JAKARTA, KOMPAS.com - Majelis hakim mempertimbangkan rekaman Johannes Marliem yang diputar jaksa Komisi Pemberantasan Korupsi (KPK) dalam menjatuhkan putusan untuk terdakwa Setya Novanto.
Hal itu disampaikan hakim Emilia Djaja Subagja saat membacakan pertimbangan putusan di Pengadilan Tindak Pidana Korupsi Jakarta, Selasa (24/4/2018).
"Terdakwa bertemu dengan Johannes Marliem di kediamannya pagi hari," ujar hakim Emilia.
(Baca juga: Satu Anggota Majelis Hakim Sidang Novanto Diganti)
Dalam sidang pemeriksaan saksi, jaksa pernah memutar rekaman percakapan yang direkam langsung oleh Johannes Marliem.
Dia merupakan salah satu vendor penyedia produk biometrik merek L-1. Marliem mewakili perusahaan Biomorf Lone asal Amerika.
Menurut hakim, saat itu dibahas soal margin atau selisih harga pengadaan barang yang akan digunakan untuk anggota DPR. Saat itu, Novanto meminta diskon 50 persen.
Pada akhirnya, Marliem dan pengusaha Andi Agustinus alias Andi Narogong yang hadir pada pertemuan itu menyepakati bahwa para pengusaha pelaksana e-KTP akan memberikan fee sebesar 5 persen dari nilai kontrak untuk fee anggota DPR.
"Disepakati selisih harga atau diskon untuk komitmen fee sebesar 5 persen," kata Emilia.

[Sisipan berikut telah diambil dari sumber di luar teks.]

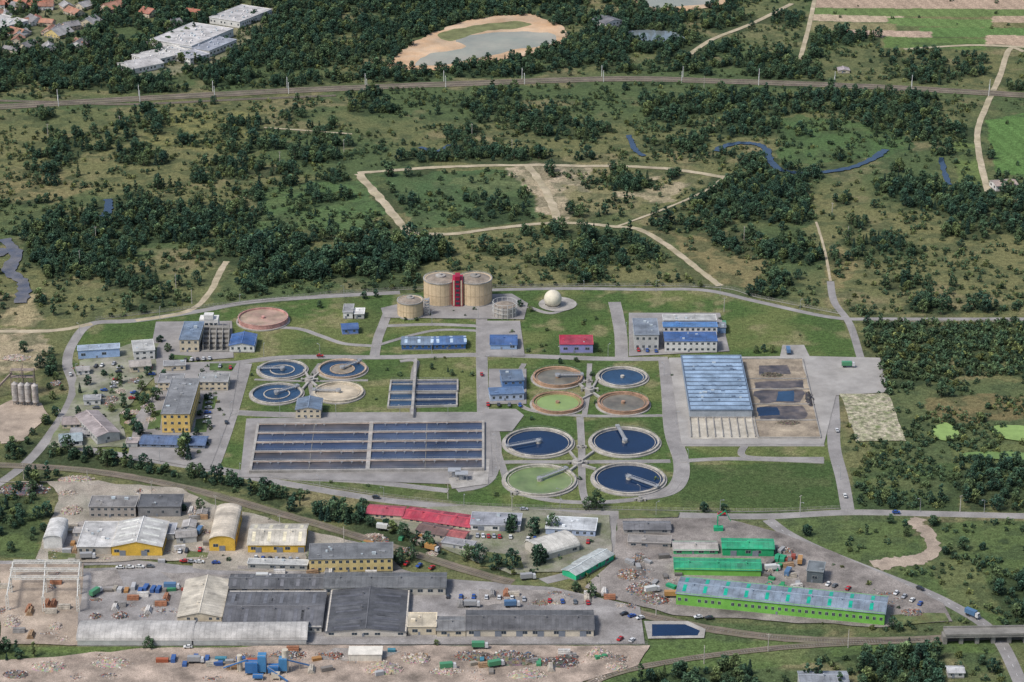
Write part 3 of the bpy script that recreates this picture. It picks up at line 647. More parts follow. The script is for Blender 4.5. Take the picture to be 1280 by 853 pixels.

(Baca juga: Tak Ada Politisi, Novanto Didampingi Istri dan Keluarga Saat Sidang Putusan)
Selain itu, menurut hakim, dalam pertemuan itu Novanto mengutarakan bahwa yang menguasai lelang proyek e-KTP adalah Andi Narogong. Novanto khawatir rekayasa lelang tersebut akan tercium oleh KPK.
Menurut hakim, saat itu Novanto mengatakan bahwa ia membutuhkan dana Rp 20 miliar apabila sampai berurusan dengan penegak hukum.
Hingga berita ini ditulis, pembacaan putusan hakim masih berlangsung.
Novanto sebelumnya dituntut 16 tahun penjara dan membayar denda Rp 1 miliar subsider 6 bulan kurungan oleh jaksa Komisi Pemberantasan Korupsi (KPK).
Novanto juga dituntut membayar uang pengganti sebesar Rp 7,4 juta dollar Amerika Serikat terkait kasus korupsi proyek e-KTP.
Apabila menggunakan kurs dollar AS tahun 2010 senilai Rp 9.800, maka uang pengganti itu senilai sekitar Rp 72,5 miliar.
Jaksa KPK juga menuntut pidana tambahan agar hak politik Novanto dicabut setelah menjalani masa pidana.
"Pidana tambahan mencabut hak dalam jabatan publik 5 tahun setelah selesai pemidanaan," ujar Jaksa.
Dalam tuntutannya, jaksa menolak permohonan Novanto untuk memeroleh status sebagai justice collaborator.
Menurut jaksa, Novanto tidak memenuhi syarat sebagai saksi pelaku yang bekerja sama dengan penegak hukum.